— Start Data section —

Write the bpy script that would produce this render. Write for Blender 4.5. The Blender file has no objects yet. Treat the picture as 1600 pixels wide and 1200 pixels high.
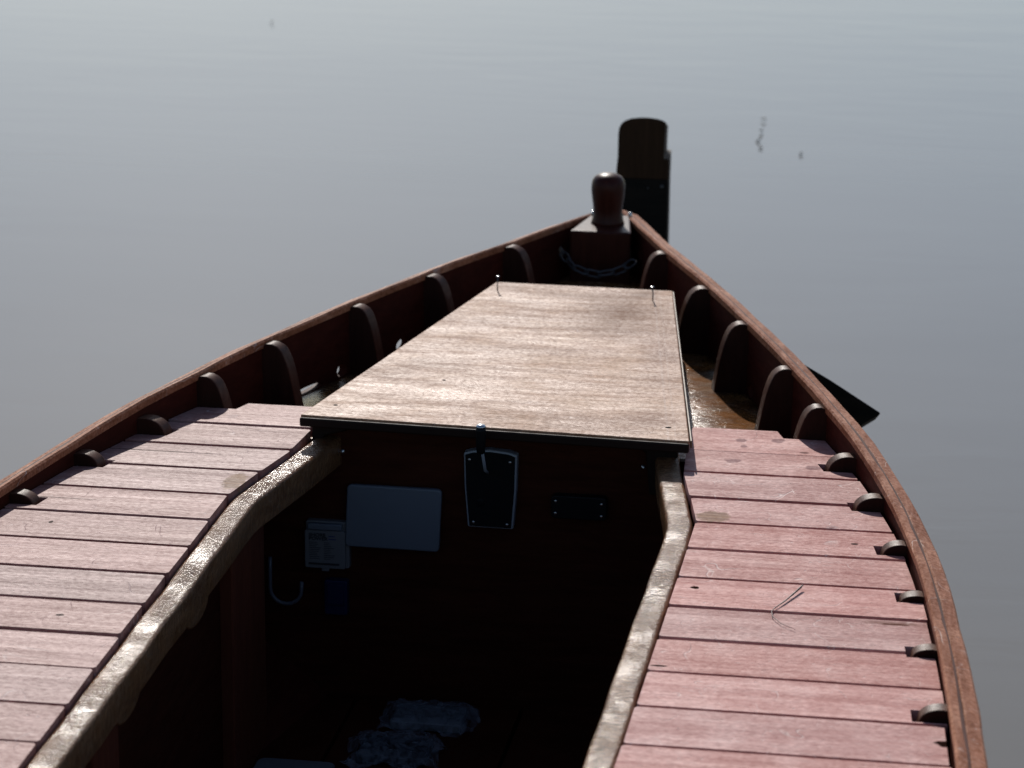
import bpy, bmesh, math, random
from mathutils import Vector, Matrix
random.seed(7)
SC = bpy.context.scene
COL = SC.collection

# ------------------------------------------------------------------ camera
cam_d = bpy.data.cameras.new('camera')
cam = bpy.data.objects.new('camera', cam_d); COL.objects.link(cam)
CR = Vector((0.987796, 0.155558, 0.007817)); CU = Vector((-0.050641, 0.273302, 0.960594)); CF = Vector((-0.147292, 0.949267, -0.277845))
m = Matrix((CR, CU, -CF)).transposed().to_4x4(); m.translation = Vector((0.97266, 0.0, 1.90368))
cam.matrix_world = m
cam_d.sensor_width = 36.0; cam_d.lens = 4515.4 / 1600 * 36
cam_d.clip_start = 0.1; cam_d.clip_end = 20000
cam_d.dof.use_dof = True; cam_d.dof.focus_distance = 6.0; cam_d.dof.aperture_fstop = 5.0
SC.camera = cam

# ------------------------------------------------------------------ light
SUN_EL, SUN_AZ = math.radians(34), math.radians(15)       # azimuth: to the left of the bow direction (+y)
world = bpy.data.worlds.new('World'); SC.world = world; world.use_nodes = True
wn = world.node_tree.nodes; wl = world.node_tree.links
sky = wn.new('ShaderNodeTexSky'); sky.sky_type = 'NISHITA'; sky.sun_disc = False
sky.sun_elevation = SUN_EL; sky.sun_rotation = -SUN_AZ
sky.air_density = 1.0; sky.dust_density = 0.7; sky.ozone_density = 2.0
wn['Background'].inputs['Strength'].default_value = 0.098
wl.new(sky.outputs[0], wn['Background'].inputs['Color'])
sun_d = bpy.data.lights.new('sun', 'SUN'); sun_d.energy = 4.2; sun_d.angle = math.radians(0.53); sun_d.color = (1.0, 0.95, 0.88)
sun = bpy.data.objects.new('sun', sun_d); COL.objects.link(sun)
sdir = Vector((-math.sin(SUN_AZ) * math.cos(SUN_EL), math.cos(SUN_AZ) * math.cos(SUN_EL), math.sin(SUN_EL)))
sun.rotation_euler = sdir.to_track_quat('Z', 'Y').to_euler()
SC.view_settings.view_transform = 'Standard'; SC.view_settings.look = 'None'
SC.view_settings.exposure = 0.0; SC.view_settings.gamma = 1.0; SC.view_settings.use_curve_mapping = False

# ------------------------------------------------------------------ node helpers
def N(nt, kind, **kw):
    n = nt.nodes.new(kind)
    for k, v in kw.items():
        if k == 'op': n.operation = v
        elif hasattr(n, k): setattr(n, k, v)
    return n
def setin(nt, n, name, v):
    s = n.inputs[name]
    if hasattr(v, 'is_output'): nt.links.new(v, s)
    else: s.default_value = v
def mat_base(name):
    mt = bpy.data.materials.new(name); mt.use_nodes = True
    return mt, mt.node_tree, mt.node_tree.nodes['Principled BSDF']
def coord(nt, scale, rot=(0, 0, 0), loc=(0, 0, 0)):
    tc = N(nt, 'ShaderNodeTexCoord'); mp = N(nt, 'ShaderNodeMapping')
    nt.links.new(tc.outputs['Object'], mp.inputs['Vector'])
    mp.inputs['Scale'].default_value = scale; mp.inputs['Rotation'].default_value = rot; mp.inputs['Location'].default_value = loc
    return mp.outputs[0]
def noise(nt, vec, scale=1.0, detail=5, rough=0.6, dist=0.0):
    n = N(nt, 'ShaderNodeTexNoise'); nt.links.new(vec, n.inputs['Vector'])
    n.inputs['Scale'].default_value = scale; n.inputs['Detail'].default_value = detail
    n.inputs['Roughness'].default_value = rough; n.inputs['Distortion'].default_value = dist
    return n.outputs['Fac']
def remap(nt, v, a, b, c=0.0, d=1.0):
    n = N(nt, 'ShaderNodeMapRange'); n.clamp = True
    nt.links.new(v, n.inputs[0])
    for i, x in enumerate((a, b, c, d)): n.inputs[i + 1].default_value = x
    return n.outputs[0]
def mth(nt, op, a, b=0.0):
    n = N(nt, 'ShaderNodeMath', op=op)
    for i, x in enumerate((a, b)):
        if hasattr(x, 'is_output'): nt.links.new(x, n.inputs[i])
        else: n.inputs[i].default_value = x
    return n.outputs[0]
def mix(nt, fac, a, b, blend='MIX'):
    n = N(nt, 'ShaderNodeMix'); n.data_type = 'RGBA'; n.blend_type = blend
    for s, x in ((n.inputs[0], fac), (n.inputs[6], a), (n.inputs[7], b)):
        if hasattr(x, 'is_output'): nt.links.new(x, s)
        else: s.default_value = x if not isinstance(x, tuple) else (*x, 1.0)
    return n.outputs[2]
def bump(nt, h, dist, strength=1.0, prev=None):
    n = N(nt, 'ShaderNodeBump'); n.inputs['Distance'].default_value = dist; n.inputs['Strength'].default_value = strength
    nt.links.new(h, n.inputs['Height'])
    if prev is not None: nt.links.new(prev, n.inputs['Normal'])
    return n.outputs[0]
def lines(nt, vec, scale, width, lo, hi):
    """thin curved hairlines (scratches): contour lines of a noise, kept only where a second noise is high"""
    a = noise(nt, vec, scale, 2, 0.5, 0.6)
    d = mth(nt, 'ABSOLUTE', mth(nt, 'SUBTRACT', a, 0.5))
    l = remap(nt, d, width, 0.0)
    k = remap(nt, noise(nt, vec, scale * 1.7, 3, 0.6), lo, hi)
    return mth(nt, 'MULTIPLY', l, k)

def plain(name, color, rough=0.5, metal=0.0, spec=0.5, var=0.15, scale=40):
    mt, nt, p = mat_base(name)
    n = noise(nt, coord(nt, (1, 1, 1)), scale, 4)
    dark = tuple(c * (1 - var) for c in color)
    setin(nt, p, 'Base Color', mix(nt, n, dark, color))
    setin(nt, p, 'Roughness', remap(nt, n, 0.2, 0.8, rough * 0.85, min(1, rough * 1.15)))
    p.inputs['Metallic'].default_value = metal; p.inputs['Specular IOR Level'].default_value = spec
    return mt

def wood(name, c1, c2, grain, rough=(0.35, 0.5), bumpd=0.0006, wear=None, wear_rng=(0.55, 0.75), spec=0.5, scratch=0.0, island=0.0, fine=1.0, coat=0.0, wear_scale=9, grit=0.0, gscale=(120, 130, 130), gamt=1.0, soft=False, spots=(), rules=()):
    mt, nt, p = mat_base(name)
    g = coord(nt, grain)
    n1 = noise(nt, g, 1.0, 7, 0.65, 0.4)
    n2 = noise(nt, g, 3.3 * fine, 5, 0.7)
    blotch = noise(nt, coord(nt, (1, 1, 1)), wear_scale, 6, 0.65)
    c = mix(nt, remap(nt, n1, 0.3, 0.7), c1, c2)
    c = mix(nt, remap(nt, n2, 0.35, 0.75, 0.0, 0.35), c, tuple(x * 0.6 for x in c1))
    if wear is not None:
        w = mth(nt, 'MULTIPLY', remap(nt, blotch, *wear_rng), remap(nt, n1, 0.25, 0.65, 0.35, 1.0))
        c = mix(nt, w, c, wear)
    if island:
        geo = N(nt, 'ShaderNodeNewGeometry')
        r = geo.outputs['Random Per Island']
        hsv = N(nt, 'ShaderNodeHueSaturation'); nt.links.new(c, hsv.inputs['Color'])
        nt.links.new(remap(nt, r, 0, 1, 1 - island, 1 + island), hsv.inputs['Value'])
        r2 = mth(nt, 'FRACT', mth(nt, 'MULTIPLY', r, 7.31))
        nt.links.new(remap(nt, r2, 0, 1, 1 - island, 1 + island * 0.6), hsv.inputs['Saturation'])
        c = hsv.outputs[0]
    h = mth(nt, 'ADD', mth(nt, 'MULTIPLY', n1, 0.6), mth(nt, 'MULTIPLY', n2, 0.4))
    if scratch:
        s1 = lines(nt, coord(nt, (1, 1, 1), (0, 0, 0.7)), 7.0, 0.007, 0.47, 0.66)
        s2 = lines(nt, coord(nt, (1, 5, 1), (0, 0, -0.5)), 9.0, 0.007, 0.50, 0.66)
        v = N(nt, 'ShaderNodeTexVoronoi'); nt.links.new(coord(nt, (1, 1.6, 1)), v.inputs['Vector']); v.inputs['Scale'].default_value = 34
        dots = mth(nt, 'MULTIPLY', remap(nt, v.outputs['Distance'], 0.13, 0.06), remap(nt, blotch, 0.46, 0.58))
        s = mth(nt, 'MAXIMUM', mth(nt, 'MAXIMUM', s1, s2), dots)
        c = mix(nt, mth(nt, 'MULTIPLY', s, scratch), c, (0.62, 0.50, 0.46))
        h = mth(nt, 'ADD', h, mth(nt, 'MULTIPLY', s, -0.5))
    gr = noise(nt, coord(nt, gscale), 1.0, 3, 0.7) if grit else None
    if grit:
        c = mix(nt, mth(nt, 'MULTIPLY', remap(nt, gr, 0.50, 0.72, 0.0, 0.55 * gamt), remap(nt, blotch, 0.40, 0.62, 0.35, 1.0)), c, tuple(min(1, x * 1.75) for x in c2))
        c = mix(nt, remap(nt, gr, 0.48, 0.30, 0.0, 0.45 * gamt), c, tuple(x * 0.55 for x in c1))
    sp_ = None
    if grit: sp_ = mth(nt, 'MULTIPLY', remap(nt, gr, 0.36, 0.68, 1 - 0.8 * gamt, 1 + 0.8 * gamt), remap(nt, mth(nt, 'ADD', mth(nt, 'MULTIPLY', n1, 0.5), mth(nt, 'MULTIPLY', blotch, 0.5)), 0.36, 0.62, 0.45 * spec, 1.6 * spec))
    if spots or rules:
        tc = N(nt, 'ShaderNodeTexCoord'); sx = N(nt, 'ShaderNodeSeparateXYZ'); nt.links.new(tc.outputs['Object'], sx.inputs[0])
        w1 = mth(nt, 'SUBTRACT', noise(nt, coord(nt, (60, 60, 60)), 1.0, 4, 0.65), 0.5); w2 = mth(nt, 'SUBTRACT', noise(nt, coord(nt, (60, 60, 60), (0, 0, 0), (9, 4, 2)), 1.0, 4, 0.65), 0.5)
    for (px, py, rx, ry, col, op) in spots:
        u = mth(nt, 'ADD', mth(nt, 'MULTIPLY', mth(nt, 'SUBTRACT', sx.outputs[0], px), 1 / rx), mth(nt, 'MULTIPLY', w1, 1.3))
        v = mth(nt, 'ADD', mth(nt, 'MULTIPLY', mth(nt, 'SUBTRACT', sx.outputs[1], py), 1 / ry), mth(nt, 'MULTIPLY', w2, 1.3))
        r = mth(nt, 'SQRT', mth(nt, 'ADD', mth(nt, 'MULTIPLY', u, u), mth(nt, 'MULTIPLY', v, v)))
        k = remap(nt, r, 1.5, 0.1, 0.0, op) if soft and op < 0.99 else remap(nt, r, 1.1, 0.85, 0.0, op)
        if col == 'worn': c = mix(nt, k, c, mix(nt, remap(nt, n2, 0.4, 0.6), (0.13, 0.065, 0.035), (0.36, 0.23, 0.15)))
        else: c = mix(nt, k, c, col)
        sp_ = mth(nt, 'MULTIPLY', sp_, mth(nt, 'SUBTRACT', 1.0, k if col == DK else mth(nt, 'MULTIPLY', k, 0.75)))
    for (ax, ay, bx, by, half, col, op) in rules:
        L = math.hypot(bx - ax, by - ay); nx, ny = (by - ay) / L, -(bx - ax) / L
        dd = mth(nt, 'ADD', mth(nt, 'ADD', mth(nt, 'MULTIPLY', sx.outputs[0], nx), mth(nt, 'MULTIPLY', sx.outputs[1], ny)), -(ax * nx + ay * ny))
        k = mth(nt, 'MULTIPLY', remap(nt, mth(nt, 'ABSOLUTE', dd), half, half * 0.4, 0.0, op), remap(nt, blotch, 0.35, 0.6, 0.3, 1.0))
        c = mix(nt, k, c, col)
    setin(nt, p, 'Base Color', c)
    setin(nt, p, 'Roughness', remap(nt, mth(nt, 'ADD', mth(nt, 'MULTIPLY', n2, 0.5), mth(nt, 'MULTIPLY', blotch, 0.5)), 0.35, 0.65, *rough))
    nb = bump(nt, h, bumpd)
    if grit: nb = bump(nt, gr, grit, 1.0, nb)
    setin(nt, p, 'Normal', nb)
    if sp_ is not None: nt.links.new(sp_, p.inputs['Specular IOR Level'])
    else: p.inputs['Specular IOR Level'].default_value = spec
    p.inputs['Coat Weight'].default_value = coat; p.inputs['Coat Roughness'].default_value = 0.12
    return mt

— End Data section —

== Task details ==
Reproduce exactly the run of lines that opens the listing and closes with the line holding "SC.camera = cam". Pictures are excluded.

== Finished exercise ==
Write the bpy script that would produce this render. Write for Blender 4.5. The Blender file has no objects yet. Treat the picture as 1600 pixels wide and 1200 pixels high.
import bpy, bmesh, math, random
from mathutils import Vector, Matrix
random.seed(7)
SC = bpy.context.scene
COL = SC.collection

# ------------------------------------------------------------------ camera
cam_d = bpy.data.cameras.new('camera')
cam = bpy.data.objects.new('camera', cam_d); COL.objects.link(cam)
CR = Vector((0.987796, 0.155558, 0.007817)); CU = Vector((-0.050641, 0.273302, 0.960594)); CF = Vector((-0.147292, 0.949267, -0.277845))
m = Matrix((CR, CU, -CF)).transposed().to_4x4(); m.translation = Vector((0.97266, 0.0, 1.90368))
cam.matrix_world = m
cam_d.sensor_width = 36.0; cam_d.lens = 4515.4 / 1600 * 36
cam_d.clip_start = 0.1; cam_d.clip_end = 20000
cam_d.dof.use_dof = True; cam_d.dof.focus_distance = 6.0; cam_d.dof.aperture_fstop = 5.0
SC.camera = cam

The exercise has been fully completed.